■ **PROBLEM DETAILS**: Retype every line from the start of the data down to and including the line with "o = obj('air_duct', bm, CEIL, None, 50);". Skip the pictures.

========

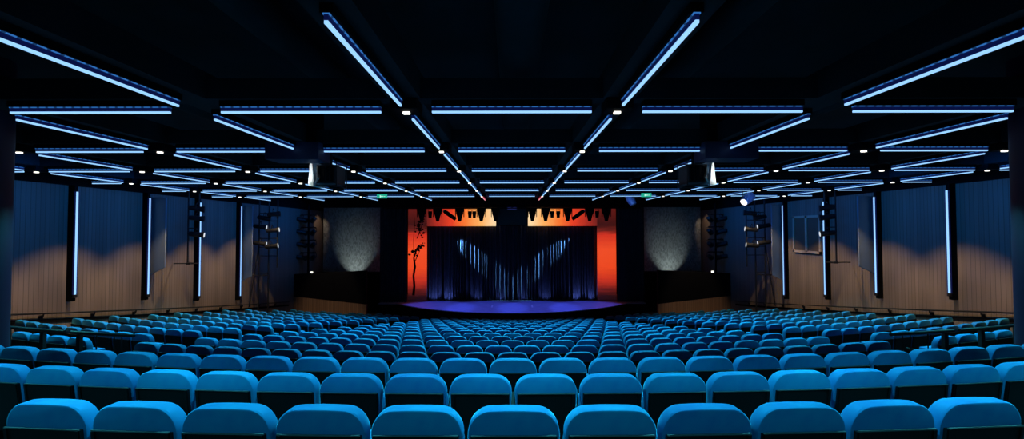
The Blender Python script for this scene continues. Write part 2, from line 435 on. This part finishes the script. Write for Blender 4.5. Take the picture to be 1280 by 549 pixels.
# nodes
bm = B(); box(bm, -.17, .17, -.17, .17, .02, .16, bev=.015); MN = mesh('housing', bm, BLACK)
bm = B(); box(bm, -.043, .043, -.028, .028, -.008, .02, bev=.006); MLN = mesh('lens', bm, LENS)
for n in range(1, 7):
    y = G*(n+1); lst = []
    for c in range(-5, 5):
        x = (c+.5)*G
        if in_frame((x, y, HZ)) and not (n == 1 and 4 < abs(x) < 4.2): lst.append(x)
    for i, x in enumerate(lst):
        t = thing('downlight', 'small white downlight at a light grid crossing, %s from left in the %s nearest row' % (ORD[i+1], ORD[n]), 'light', (x, y, HZ), 0, 'downlights at the grid crossings')
        put('housing', MN, t); put('lens', MLN, t)
# black beams above the grid
k = 3
for c in range(-5, 5):
    x = (c+.5)*G; bm = B(); box(bm, x-.2, x+.2, .6, 22.2, HZ+.16, HZ+.5); struct('ceiling_beam', bm, CEIL)
for n in range(0, 7):
    y = G*(n+1); bm = B(); box(bm, -WX, WX, y-.11, y+.11, HZ+.161, HZ+.42); struct('ceiling_beam', bm, CEIL)
for i, (x, w) in enumerate(((-2.7, .5), (0.1, .7), (2.4, .45), (5.5, .6), (-5.6, .6))):
    bm = B(); tube(bm, [(x, -2, E+2.3), (x, 8, E+2.3), (x, 22, E+2.3)], w/2*.8, 16)
    o = obj('air_duct', bm, CEIL, None, 50); tag(o, 'dark round air duct under the black ceiling, %s from left' % ORD[[3,4,5,5,5][i] if i < 3 else (5 if i == 3 else 1)] if False else 'black air duct under the ceiling, %s' % ['left of the middle', 'over the middle aisle line', 'right of the middle', 'farther right', 'far left'][i], 'duct')

# ------------------------------------------------------------------ vertical wall lights and acoustic fins
ZS = [12.93, 15.53, 18.07, 20.8]
BOT = [1.93, 2.31, 2.76, 3.18]
for s, nm in ((-1, 'left'), (1, 'right')):
    for i, (y, b) in enumerate(zip(ZS, BOT)):
        t = thing('wall_light', 'tall vertical blue-white light strip, %s from the stage on the %s wall' % (ORD[4-i], nm), 'light', (s*WX, y, E-b), 0, 'vertical light strips on the walls')
        H = b + 1.2
        bm = B(); box(bm, *sorted((0, -s*.19)), -.05, .05, -.2, H+.2); obj('mount', bm, BLACK, t)
        bm = B(); tube(bm, [(-s*.21, 0, 0), (-s*.21, 0, H)], .034, 12); obj('tube', bm, TUBE, t, 50)
        for dy in (-.052, .052):
            bm = B(); box(bm, *sorted((-s*.19, -s*.235)), dy-.006, dy+.006, 0, H); obj('halo_flange', bm, SIDE, t)  # thin strips added to carry the tube's painted blue halo
        bm = B(); box(bm, *sorted((-s*.17, -s*.25)), -.05, .05, -.1, 0); obj('end_cap', bm, BLACKM, t)
    for i, y in ((1, ZS[1]), (3, ZS[3])):
        zb = E - (1.66 if i == 1 else 2.55); zt = E + 1.25; y = y + .22; w = .62
        bm = B(); x0, x1 = s*WX, s*(WX-w)
        slab8(bm, [(x0,y,zb),(x1,y,zb+.3),(x1,y+.06,zb+.3),(x0,y+.06,zb),(x0,y,zt),(x1,y,zt),(x1,y+.06,zt),(x0,y+.06,zt)])
        o = obj('acoustic_fin', bm, FINM); tag(o, 'flat blue-lit fin standing out from the %s wall beside the %s strip from the stage' % (nm, ORD[4-i]), 'panel', 'acoustic fins')

# control room window on the right wall
bm = B(); y0, y1, zb, zt = 18.5, 20.3, E-1.06, E+.65
for a in ((y0, y0+.09, zb, zt), (y1-.09, y1, zb, zt), (y0, y1, zb, zb+.1), (y0, y1, zt-.1, zt), ((y0+y1)/2-.06, (y0+y1)/2+.06, zb, zt)): box(bm, WX-.07, WX+.005, *a)
o = struct('window_1', bm, WINF)
g, nt, b = new_mat('dark_window_glass'); P(b, col=(.14,.10,.07), rough=.5, spec=.2)
bm = B(); box(bm, WX-.03, WX+.003, y0+.05, y1-.05, zb+.05, zt-.05); obj('pane', bm, g, o)

# ------------------------------------------------------------------ lighting ladders and spotlights
def spot_parts():
    bm = B(); tube(bm, [(0,-.24,0),(0,-.2,0),(0,.1,0),(0,.2,0),(0,.24,0)], [.05,.085,.09,.11,.115], 12); body = mesh('body', bm, BLACKM, 40)
    bm = B(); tube(bm, [(0,.236,0),(0,.246,0)], .09, 12); lens = mesh('lens', bm, GLINT)
    bm = B(); tube(bm, [(-.13,0,0),(-.13,0,.17),(.13,0,.17),(.13,0,0)], .012, 6); tube(bm, [(0,0,.17),(0,0,.24)], .02, 6); yoke = mesh('yoke', bm, BLACKM)
    return body, lens, yoke
SPB, SPL, SPY = spot_parts()
def spotlight(label, loc, rz, rx, grp, sc=1.0, lit=True):
    t = thing('spotlight', label, 'spotlight', loc, rz, grp); t.rotation_euler = (rx, 0, rz); t.scale = (sc, sc, sc)
    put('body', SPB, t); put('yoke', SPY, t)
    if lit: put('lens', SPL, t)
    return t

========

■ **PROBLEM SOLUTION**:
The Blender Python script for this scene continues. Write part 2, from line 435 on. This part finishes the script. Write for Blender 4.5. Take the picture to be 1280 by 549 pixels.
# nodes
bm = B(); box(bm, -.17, .17, -.17, .17, .02, .16, bev=.015); MN = mesh('housing', bm, BLACK)
bm = B(); box(bm, -.043, .043, -.028, .028, -.008, .02, bev=.006); MLN = mesh('lens', bm, LENS)
for n in range(1, 7):
    y = G*(n+1); lst = []
    for c in range(-5, 5):
        x = (c+.5)*G
        if in_frame((x, y, HZ)) and not (n == 1 and 4 < abs(x) < 4.2): lst.append(x)
    for i, x in enumerate(lst):
        t = thing('downlight', 'small white downlight at a light grid crossing, %s from left in the %s nearest row' % (ORD[i+1], ORD[n]), 'light', (x, y, HZ), 0, 'downlights at the grid crossings')
        put('housing', MN, t); put('lens', MLN, t)
# black beams above the grid
k = 3
for c in range(-5, 5):
    x = (c+.5)*G; bm = B(); box(bm, x-.2, x+.2, .6, 22.2, HZ+.16, HZ+.5); struct('ceiling_beam', bm, CEIL)
for n in range(0, 7):
    y = G*(n+1); bm = B(); box(bm, -WX, WX, y-.11, y+.11, HZ+.161, HZ+.42); struct('ceiling_beam', bm, CEIL)
for i, (x, w) in enumerate(((-2.7, .5), (0.1, .7), (2.4, .45), (5.5, .6), (-5.6, .6))):
    bm = B(); tube(bm, [(x, -2, E+2.3), (x, 8, E+2.3), (x, 22, E+2.3)], w/2*.8, 16)
    o = obj('air_duct', bm, CEIL, None, 50); tag(o, 'dark round air duct under the black ceiling, %s from left' % ORD[[3,4,5,5,5][i] if i < 3 else (5 if i == 3 else 1)] if False else 'black air duct under the ceiling, %s' % ['left of the middle', 'over the middle aisle line', 'right of the middle', 'farther right', 'far left'][i], 'duct')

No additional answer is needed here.